-- start RAW DATA --

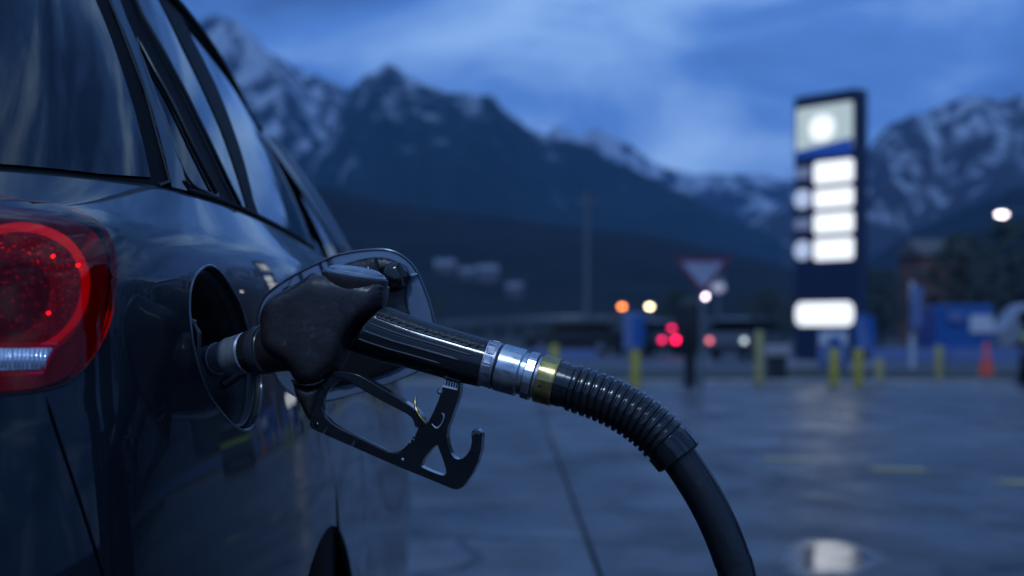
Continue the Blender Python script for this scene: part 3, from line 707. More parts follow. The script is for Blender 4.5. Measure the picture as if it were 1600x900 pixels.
# ================================================================== THE CAR
def ncs(x, y):
    """natural cubic spline; returns evaluator"""
    x = np.asarray(x, float); y = np.asarray(y, float); n = len(x); h = np.diff(x); A = np.zeros((n, n)); r = np.zeros_like(y); A[0, 0] = A[-1, -1] = 1
    for i in range(1, n-1): A[i, i-1] = h[i-1]; A[i, i] = 2*(h[i-1]+h[i]); A[i, i+1] = h[i]; r[i] = 6*((y[i+1]-y[i])/h[i]-(y[i]-y[i-1])/h[i-1])
    Mm = np.linalg.solve(A, r)
    def f(t):
        t = np.clip(np.asarray(t, float), x[0], x[-1]); i = np.clip(np.searchsorted(x, t)-1, 0, n-2); a = (x[i+1]-t)/h[i]; b = (t-x[i])/h[i]; hh = h[i]
        if y.ndim == 2: a = a[..., None]; b = b[..., None]; hh = hh[..., None]
        return a*y[i]+b*y[i+1]+((a**3-a)*Mm[i]+(b**3-b)*Mm[i+1])*hh**2/6
    return f
PB = np.array([(-1.12,.93),(-.80,.94),(-.60,.95),(-.46,.975),(-.372,1.015),(-.320,1.075),(-.293,1.165),(-.273,1.32),(-.258,1.5),(-.252,1.8),(-.268,2.2),(-.308,3.0),(-.362,4.3),(-.56,4.72),(-1.12,4.85)])
GB = np.array([(-1.12,1.06,1.135),(-.80,1.075,1.135),(-.60,1.115,1.136),(-.475,1.17,1.137),(-.405,1.235,1.138),(-.368,1.30,1.139),(-.345,1.36,1.140),(-.326,1.46,1.141),(-.318,1.62,1.142),(-.319,1.88,1.142),(-.330,2.25,1.141),(-.375,3.0,1.135),(-.45,4.25,.93),(-.65,4.60,.86),(-1.12,4.70,.84)])
GW = np.array([(-1.12,1.06,1.135),(-.80,1.075,1.135),(-.60,1.115,1.136),(-.475,1.17,1.137),(-.405,1.235,1.138),(-.368,1.30,1.139),(-.345,1.36,1.140),(-.326,1.46,1.141),(-.318,1.62,1.142),(-.319,1.88,1.142),(-.330,2.25,1.141),(-.375,3.0,1.135),(-.425,3.4,1.13),(-.65,3.62,1.12),(-1.12,3.70,1.12)])
TB = np.array([(-1.12,1.50,1.470),(-.85,1.505,1.469),(-.70,1.515,1.467),(-.60,1.54,1.465),(-.54,1.575,1.462),(-.51,1.615,1.460),(-.49,1.665,1.458),(-.476,1.74,1.457),(-.469,1.84,1.456),(-.468,2.02,1.452),(-.478,2.32,1.436),(-.505,2.78,1.402),(-.555,2.95,1.398),(-.75,3.02,1.41),(-1.12,3.05,1.415)])
AR = np.concatenate([[0], np.cumsum(np.linalg.norm(np.diff(PB, axis=0), axis=1))])      # chart coordinate a (metres along the waist)
fP = ncs(AR, PB); fG = ncs(AR, GB); fW = ncs(AR, GW); fT = ncs(AR, TB)
zz = np.linspace(0, 1, 401)           # b: 0 at z=.20, 1 at the belt
def smooth1(xk, yk, sig):
    x = np.linspace(-.2, 1.2, 1401); y = np.interp(x, xk, yk); k = np.exp(-.5*(np.arange(-150, 151)*.001/sig)**2); k /= k.sum(); ys = np.convolve(np.pad(y, 150, 'edge'), k, 'valid')
    return lambda t: np.interp(t, x, ys)
# heights are mapped onto z from .20 to the belt height of each station
bz = lambda z: (z-.20)/.94
wB = smooth1([bz(z) for z in (.2, .93, 1.0, 1.05, 1.085, 1.11, 1.14, 1.2)], [0, 0, .04, .10, .22, .57, 1.0, 1.8], .009)
oS = smooth1([bz(z) for z in (.1, .2, .28, .42, .6, .8, .9, .97, 1.1)], [-.03, -.02, .012, .026, .034, .022, .012, 0, 0], .03)
oR = smooth1([bz(z) for z in (.1, .2, .3, .5, .62, .70, .8, .95, 1.1)], [-.06, -.02, .035, .06, .055, .02, .005, 0, 0], .025)
def body(a, b, off=0.):
    """a: metres along the waist line, b: nominal height in metres (.20 - 1.14) -> world point"""
    a = np.asarray(a, float); b = np.asarray(b, float); t = bz(b)
    def pos(a, t):
        P = fP(a); G = fG(a); e = 1e-3; T = fP(np.minimum(a+e, AR[-1]))-fP(np.maximum(a-e, 0)); T /= np.linalg.norm(T, axis=-1, keepdims=True); n = np.stack([T[..., 1], -T[..., 0]], -1)
        wv = wB(t)[..., None]; xy = P*(1-wv)+G[..., :2]*wv
        rearness = np.clip((.75-a)/.35, 0, 1); rearness = rearness**2*(3-2*rearness)
        xy = xy+n*(oS(t)*(1-rearness)+oR(t)*rearness)[..., None]
        z = .20+t*(G[..., 2]-.20); return np.concatenate([xy, z[..., None]], -1)
    p = pos(a, t); e = 2e-3
    da = pos(np.minimum(a+e, AR[-1]), t)-pos(np.maximum(a-e, 0), t); db = pos(a, t+e)-pos(a, t-e); n = np.cross(da, db); n /= np.linalg.norm(n, axis=-1, keepdims=True)
    return p+n*np.asarray(off)[..., None], n
def green(a, b, off=0.):
    """b: 0 belt .. 1 roof edge"""
    a = np.asarray(a, float); b = np.asarray(b, float)
    def pos(a, t):
        G = fW(a); T = fT(a); t_ = t[..., None]; bow = (t*(1-t))[..., None]*.055
        T2 = fP(np.minimum(a+1e-3, AR[-1]))-fP(np.maximum(a-1e-3, 0)); T2 /= np.linalg.norm(T2, axis=-1, keepdims=True); n = np.stack([T2[..., 1], -T2[..., 0], 0*a], -1)
        return G*(1-t_)+T*t_+n*bow
    p = pos(a, b); e = 2e-3
    n = np.cross(pos(np.minimum(a+e, AR[-1]), b)-pos(np.maximum(a-e, 0), b), pos(a, b+e)-pos(a, b-e)); n /= np.linalg.norm(n, axis=-1, keepdims=True)
    return p+n*np.asarray(off)[..., None], n
class Chart:
    def __init__(s, f, a0, a1, b0, b1, na=900, nb=300):
        s.f = f; A, B = np.meshgrid(np.linspace(a0, a1, na), np.linspace(b0, b1, nb), indexing='ij'); p, n = f(A, B)
        v = p-np.array([0, 0, CH]); front = (v*n).sum(-1) < 0
        s.A = A[front]; s.B = B[front]; p = p[front]; s.x = CX+FPX*p[:, 0]/p[:, 1]; s.y = HY-FPX*(p[:, 2]-CH)/p[:, 1]
    def __call__(s, px, py):
        d = (s.x-px)**2+(s.y-py)**2; k = np.argsort(d)[:6]; w_ = 1/(d[k]+.01); return float((s.A[k]*w_).sum()/w_.sum()), float((s.B[k]*w_).sum()/w_.sum())
    def poly(s, pts): return [s(*p) for p in pts]
CB = Chart(body, .0, 3.6, .25, 1.14); CG = Chart(green, .0, 3.9, 0, 1)
aY = lambda Y: float(np.interp(Y, PB[4:13, 1], AR[4:13]))       # along-body coordinate from Y on the flank
aYs = ncs(PB[4:13, 1], AR[4:13])
MIRX = -1.12
def panel(name, f, outer, holes, m, parent, step=.012, off=0., lip=.008, mirror=False, bstep=.006, bsc=1.):
    """surface panel with folded-in edges and exact surface normals"""
    D = lambda lp: densify([(x, y*bsc) for x, y in lp], bstep)
    vo, T = fill2d(D(outer), [D(h) for h in holes], step)
    A = np.array([v.x for v in vo]); B = np.array([v.y/bsc for v in vo]); p, n = f(A, B, off); q = p-n*lip
    # orientation
    T3 = np.array([t[:3] for t in T]); g = np.cross(p[T3[:,1]]-p[T3[:,0]], p[T3[:,2]]-p[T3[:,0]])
    T = [t[::-1] if flip else t for t, flip in zip(T, [((g*n[T3[:,0]]).sum() < 0)]*len(T))]
    bd = boundary(T); V = [tuple(x) for x in p]; Nn = [tuple(x) for x in n]; F = list(T); mp_ = {}
    for a, b in bd:
        for i in (a, b):
            if i not in mp_:
                mp_[i] = len(V); V.append(tuple(p[i])); V.append(tuple(q[i])); Nn += [(0, 0, 0)]*2
        ia, ib = mp_[a], mp_[b]; F.append((b, a, ia, ib)) if 0 else None
        F.append((ib, ia, ia+1, ib+1))
        e = np.array(p[b])-np.array(p[a]); wn = np.cross(e, n[a]); wn = wn/(np.linalg.norm(wn)+1e-12)
        for i in (ia, ia+1, ib, ib+1): Nn[i] = tuple(np.array(Nn[i])+wn)
    Nn = [tuple(np.array(v)/(np.linalg.norm(v)+1e-12)) for v in Nn]
    if mirror:
        V = [(2*MIRX-v[0], v[1], v[2]) for v in V]; Nn = [(-v[0], v[1], v[2]) for v in Nn]; F = [f_[::-1] for f_ in F]
    return mesh(name, V, F, m, parent, normals=Nn)
def surf_tube(name, f, pts, off, r, m, parent, closed=False, seg=8, bd=1):
    A = np.array([p[0] for p in pts]); B = np.array([p[1] for p in pts]); p, n = f(A, B, off); P = [Vector(x) for x in p]
    if closed: P = P+[P[0], P[1]]
    return tube(name, P, r, m, parent, seg, cap=not closed)

car = thing('parked_car', 'dark blue hatchback being refuelled with its fuel flap open', 'car', (-1.12, 2.9, 0))
# ---- features traced on the flank
lamp_px = [(-150,300),(-80,301),(0,308),(60,318),(110,330),(150,350),(170,376),(179,415),(177,462),(166,510),(147,550),(115,588),(80,604),(30,612),(-30,616),(-110,620),(-170,600),(-190,450),(-180,340)]
lampP = smooth_poly(CB.poly(lamp_px), 4)
hole_px = [(323,416),(307,430),(299,450),(297,477),(299,510),(304,547),(313,580),(326,613),(341,637),(360,659),(378,671),(393,667),(404,645),(409,613),(406,578),(397,545),(386,510),(377,480),(363,453),(347,430),(334,418)]
holeP = smooth_poly(CB.poly(hole_px), 3)
hc = np.mean(np.array(holeP), axis=0)
def scaled(poly, k, c=None):
    c = c if c is not None else np.mean(np.array(poly), axis=0); return [((x-c[0])*k+c[0], (y-c[1])*k+c[1]) for x, y in poly]
def grow(poly, d, c=None):
    c = c if c is not None else np.mean(np.array(poly), axis=0); out = []
    for x, y in poly:
        v = np.array((x, y))-c; L = np.linalg.norm(v); v = v*(L+d)/L+c; out.append((float(v[0]), float(v[1])))
    return out
def zb(z, a): G = fG(a)[2]; return .20+(z-.20)/(G-.20)*.94           # real height -> chart b
ARCH_Y, ARCH_R, ARCH_Z = 1.745, .428, .33
def arch(yc, n=40, R=ARCH_R):
    o = []
    for k in range(n+1):
        th = PI-PI*k/n-.0; y = yc-R*math.cos(PI-th) if 0 else yc+R*math.cos(th); z = ARCH_Z+R*math.sin(th); a = aY(y); o.append((a, float(zb(z, a))))
    return o
lampc = np.mean(np.array(lampP), axis=0)
lamp_hole = grow(lampP, .003, lampc)
# bumper seam: from the lamp's lower edge downwards
s0 = CB(72, 620); s1 = CB(160, 895); seam_a0, seam_a1 = s0[0], s1[0]
b_s0 = s0[1]; aL = min(p[0] for p in lampP)+.003
yA0 = aY(ARCH_Y-ARCH_R); doorA = aY(1.775)
g = .0015
archl = arch(ARCH_Y)
seamf = lambda b: seam_a0+(seam_a1-seam_a0)*(b_s0-b)/(b_s0-s1[1])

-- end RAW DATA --

* [GOAL OF THE EXERCISE]: Tell how many lines of the material above hold "from", answering with a bare number.

* [OUTPUT FOR THIS EXERCISE]: 4